● **Records shown**
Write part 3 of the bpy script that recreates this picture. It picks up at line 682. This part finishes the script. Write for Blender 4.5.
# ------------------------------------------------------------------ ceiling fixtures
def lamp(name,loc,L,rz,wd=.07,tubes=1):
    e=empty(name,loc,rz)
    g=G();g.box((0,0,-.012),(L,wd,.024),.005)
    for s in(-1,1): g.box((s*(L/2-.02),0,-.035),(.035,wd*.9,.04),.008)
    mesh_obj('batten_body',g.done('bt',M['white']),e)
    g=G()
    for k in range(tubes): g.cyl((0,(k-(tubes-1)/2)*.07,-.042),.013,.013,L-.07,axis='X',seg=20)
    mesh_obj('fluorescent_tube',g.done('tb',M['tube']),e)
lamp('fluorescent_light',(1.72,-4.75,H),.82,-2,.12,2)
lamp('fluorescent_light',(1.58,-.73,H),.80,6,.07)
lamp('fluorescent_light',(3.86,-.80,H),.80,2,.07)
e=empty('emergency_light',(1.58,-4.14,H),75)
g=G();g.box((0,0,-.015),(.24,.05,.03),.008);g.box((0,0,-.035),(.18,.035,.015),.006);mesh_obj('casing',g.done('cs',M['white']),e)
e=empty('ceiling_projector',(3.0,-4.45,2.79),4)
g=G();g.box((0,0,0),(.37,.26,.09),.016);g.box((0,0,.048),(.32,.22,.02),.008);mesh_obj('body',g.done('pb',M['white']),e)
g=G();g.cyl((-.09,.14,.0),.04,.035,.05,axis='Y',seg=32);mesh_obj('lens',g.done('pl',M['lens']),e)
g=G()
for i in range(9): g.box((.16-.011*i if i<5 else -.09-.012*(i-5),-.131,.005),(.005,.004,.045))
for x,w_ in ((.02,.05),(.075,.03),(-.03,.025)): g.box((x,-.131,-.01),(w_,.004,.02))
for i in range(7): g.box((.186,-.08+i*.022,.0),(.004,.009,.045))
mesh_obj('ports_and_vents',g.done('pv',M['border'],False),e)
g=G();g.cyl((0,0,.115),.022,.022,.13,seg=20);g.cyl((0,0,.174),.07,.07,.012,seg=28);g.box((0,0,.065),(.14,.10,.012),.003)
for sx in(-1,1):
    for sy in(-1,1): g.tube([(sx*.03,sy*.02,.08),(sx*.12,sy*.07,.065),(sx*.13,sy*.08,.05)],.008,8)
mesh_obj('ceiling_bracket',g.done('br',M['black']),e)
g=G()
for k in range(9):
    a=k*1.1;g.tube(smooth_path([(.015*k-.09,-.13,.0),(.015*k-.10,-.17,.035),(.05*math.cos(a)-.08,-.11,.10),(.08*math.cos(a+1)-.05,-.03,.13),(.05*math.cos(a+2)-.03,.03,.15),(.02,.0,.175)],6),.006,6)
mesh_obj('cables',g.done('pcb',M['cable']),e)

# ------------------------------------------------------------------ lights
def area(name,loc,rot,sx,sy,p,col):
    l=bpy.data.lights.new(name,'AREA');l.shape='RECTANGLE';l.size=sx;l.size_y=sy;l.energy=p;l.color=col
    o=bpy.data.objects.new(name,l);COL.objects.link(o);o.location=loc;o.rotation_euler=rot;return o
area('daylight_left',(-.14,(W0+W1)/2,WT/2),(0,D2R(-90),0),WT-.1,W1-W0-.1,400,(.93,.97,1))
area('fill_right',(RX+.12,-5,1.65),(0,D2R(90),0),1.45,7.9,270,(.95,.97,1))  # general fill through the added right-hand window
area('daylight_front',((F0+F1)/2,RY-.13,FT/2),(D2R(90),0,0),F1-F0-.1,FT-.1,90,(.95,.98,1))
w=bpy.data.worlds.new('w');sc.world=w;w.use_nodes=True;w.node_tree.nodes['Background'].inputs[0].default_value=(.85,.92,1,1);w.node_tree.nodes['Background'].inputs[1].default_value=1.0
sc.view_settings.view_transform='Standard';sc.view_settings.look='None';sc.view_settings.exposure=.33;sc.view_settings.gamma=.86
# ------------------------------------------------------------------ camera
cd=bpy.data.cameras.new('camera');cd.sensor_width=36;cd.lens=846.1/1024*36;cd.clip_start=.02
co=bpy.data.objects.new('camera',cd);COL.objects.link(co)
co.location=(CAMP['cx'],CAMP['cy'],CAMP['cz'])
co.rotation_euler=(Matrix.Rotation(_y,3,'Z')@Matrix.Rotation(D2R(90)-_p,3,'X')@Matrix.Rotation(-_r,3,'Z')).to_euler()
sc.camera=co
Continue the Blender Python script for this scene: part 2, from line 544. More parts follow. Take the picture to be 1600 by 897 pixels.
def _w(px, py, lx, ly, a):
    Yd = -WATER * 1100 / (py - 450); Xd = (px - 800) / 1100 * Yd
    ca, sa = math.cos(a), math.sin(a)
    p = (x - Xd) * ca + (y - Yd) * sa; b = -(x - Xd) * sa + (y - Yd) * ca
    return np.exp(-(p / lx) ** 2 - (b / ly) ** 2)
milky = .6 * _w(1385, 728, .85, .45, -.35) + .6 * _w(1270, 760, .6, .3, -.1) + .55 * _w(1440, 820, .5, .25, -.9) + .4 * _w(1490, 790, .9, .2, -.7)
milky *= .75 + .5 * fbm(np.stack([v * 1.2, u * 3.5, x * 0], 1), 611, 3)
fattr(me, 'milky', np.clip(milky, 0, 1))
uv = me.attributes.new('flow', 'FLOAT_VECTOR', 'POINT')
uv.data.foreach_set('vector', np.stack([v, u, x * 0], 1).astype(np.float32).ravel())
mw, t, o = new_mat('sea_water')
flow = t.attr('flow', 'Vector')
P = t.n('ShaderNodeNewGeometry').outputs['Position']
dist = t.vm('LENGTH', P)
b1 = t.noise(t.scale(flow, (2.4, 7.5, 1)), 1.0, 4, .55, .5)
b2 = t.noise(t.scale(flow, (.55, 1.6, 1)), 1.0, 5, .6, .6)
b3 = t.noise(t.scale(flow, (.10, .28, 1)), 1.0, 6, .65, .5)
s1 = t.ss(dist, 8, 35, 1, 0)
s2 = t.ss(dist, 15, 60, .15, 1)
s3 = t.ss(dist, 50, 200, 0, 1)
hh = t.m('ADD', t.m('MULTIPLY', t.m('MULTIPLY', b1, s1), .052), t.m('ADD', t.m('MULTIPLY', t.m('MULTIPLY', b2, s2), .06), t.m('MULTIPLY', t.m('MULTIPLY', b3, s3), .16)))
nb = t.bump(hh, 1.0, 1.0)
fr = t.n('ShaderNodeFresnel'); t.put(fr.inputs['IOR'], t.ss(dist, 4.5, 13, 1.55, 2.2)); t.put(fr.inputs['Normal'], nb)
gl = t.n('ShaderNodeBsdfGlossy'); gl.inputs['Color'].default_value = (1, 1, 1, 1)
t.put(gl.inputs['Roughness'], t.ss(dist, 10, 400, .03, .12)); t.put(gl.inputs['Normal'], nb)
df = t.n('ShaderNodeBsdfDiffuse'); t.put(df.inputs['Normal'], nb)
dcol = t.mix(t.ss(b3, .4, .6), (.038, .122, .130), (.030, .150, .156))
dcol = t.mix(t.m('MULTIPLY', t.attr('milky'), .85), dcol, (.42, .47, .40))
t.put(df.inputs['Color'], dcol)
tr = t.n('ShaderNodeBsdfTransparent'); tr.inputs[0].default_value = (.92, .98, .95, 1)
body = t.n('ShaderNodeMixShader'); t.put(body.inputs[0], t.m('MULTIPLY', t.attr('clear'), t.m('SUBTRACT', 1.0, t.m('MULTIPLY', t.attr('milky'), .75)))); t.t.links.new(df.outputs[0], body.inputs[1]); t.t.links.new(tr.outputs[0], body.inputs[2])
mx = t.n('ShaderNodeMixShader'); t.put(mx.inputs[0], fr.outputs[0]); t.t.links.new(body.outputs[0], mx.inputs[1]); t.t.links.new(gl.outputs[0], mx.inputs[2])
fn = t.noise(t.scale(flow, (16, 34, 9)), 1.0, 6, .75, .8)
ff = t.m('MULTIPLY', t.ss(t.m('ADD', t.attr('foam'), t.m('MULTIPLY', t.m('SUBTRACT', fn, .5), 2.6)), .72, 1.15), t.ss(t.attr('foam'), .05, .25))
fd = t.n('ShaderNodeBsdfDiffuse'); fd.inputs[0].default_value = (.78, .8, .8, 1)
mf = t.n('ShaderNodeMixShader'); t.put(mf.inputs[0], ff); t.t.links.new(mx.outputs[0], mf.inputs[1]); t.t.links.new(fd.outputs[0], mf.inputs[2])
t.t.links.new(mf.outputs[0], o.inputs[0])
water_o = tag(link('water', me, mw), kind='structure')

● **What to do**
From the data above, gather every line that includes the word "part".

● **Solution to this exercise**
Write part 3 of the bpy script that recreates this picture. It picks up at line 682. This part finishes the script. Write for Blender 4.5.
Continue the Blender Python script for this scene: part 2, from line 544. More parts follow. Take the picture to be 1600 by 897 pixels.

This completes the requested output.